Now, I understand that sci fi and fantasy are hard to do. They take a lot of money to produce, they are heavily weighted toward the Star Wars movies (4 in the top 25), so the genre might not be as popular as it seems initially. Fantasy is tough to do because it is difficult to present seriously, its too easy to mock with its silly themes of magic and elves and what have you.

You know what doesn't make a very big showing, yet Hollywood keeps trying over and over and over to push at us? Musicals. There are two pure musicals in the list and one could more properly be placed as a Historical drama (Sound of Music). The last big musical to come out was Chicago which doesn't even break the top 100 even without adjusting it for inflation. The High School Musical series made even less (although they were fairly cheap to produce).

The genre that got the most hits on the top 50 list by my calculations is Drama, which is no surprise. That is kind of a catch-all genre, most movies are dramas, and almost all of them can fit into a different sub-category such as comedy, musical, western, etc.

I just thought it was pretty interesting to see how many fantasy and sci fi movies did so very well, considering how few are really made - especially fantasy. If you look at the unadjusted totals, fantasy does even better, by adding in the rest of the Lord of the Rings series, all of the Harry Potter books, and several others such as Narnia and Night at the Movies.
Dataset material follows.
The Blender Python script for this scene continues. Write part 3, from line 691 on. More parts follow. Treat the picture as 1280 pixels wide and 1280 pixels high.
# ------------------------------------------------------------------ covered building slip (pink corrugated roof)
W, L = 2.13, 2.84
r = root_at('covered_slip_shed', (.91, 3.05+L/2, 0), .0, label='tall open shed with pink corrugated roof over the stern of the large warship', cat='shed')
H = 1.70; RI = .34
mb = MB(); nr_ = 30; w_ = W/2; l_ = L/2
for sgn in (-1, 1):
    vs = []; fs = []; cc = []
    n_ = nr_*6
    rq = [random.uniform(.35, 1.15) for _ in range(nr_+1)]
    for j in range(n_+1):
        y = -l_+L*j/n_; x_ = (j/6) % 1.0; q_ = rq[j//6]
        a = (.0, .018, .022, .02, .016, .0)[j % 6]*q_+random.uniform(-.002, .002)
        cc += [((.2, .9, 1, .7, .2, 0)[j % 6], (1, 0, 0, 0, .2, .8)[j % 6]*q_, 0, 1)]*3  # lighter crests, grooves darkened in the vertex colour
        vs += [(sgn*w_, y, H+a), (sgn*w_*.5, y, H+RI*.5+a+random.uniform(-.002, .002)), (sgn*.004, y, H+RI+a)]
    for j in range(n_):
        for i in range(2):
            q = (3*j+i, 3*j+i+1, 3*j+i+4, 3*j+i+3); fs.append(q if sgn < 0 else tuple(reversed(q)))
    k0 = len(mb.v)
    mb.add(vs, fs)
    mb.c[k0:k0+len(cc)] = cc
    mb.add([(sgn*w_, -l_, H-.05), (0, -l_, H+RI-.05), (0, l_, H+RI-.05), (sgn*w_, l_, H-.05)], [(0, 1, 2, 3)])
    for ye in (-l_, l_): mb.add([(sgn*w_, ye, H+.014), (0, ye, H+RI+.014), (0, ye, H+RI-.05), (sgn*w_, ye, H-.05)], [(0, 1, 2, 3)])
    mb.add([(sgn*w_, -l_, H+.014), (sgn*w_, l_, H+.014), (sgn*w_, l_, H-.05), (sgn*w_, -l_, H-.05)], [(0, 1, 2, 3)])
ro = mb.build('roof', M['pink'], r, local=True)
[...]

If you consider the comic book movies to be fantasy rather than action/adventure (which is a reasonable judgement) that total goes up even higher.

So maybe Science Fiction, which has given us movies such as Blade Runner and 2001 ought to be given a little more respect. Certainly fantasy is coming into its own now with the power of CGI to bring previously impossible or poorly done effects to the screen with the power that their original media requires.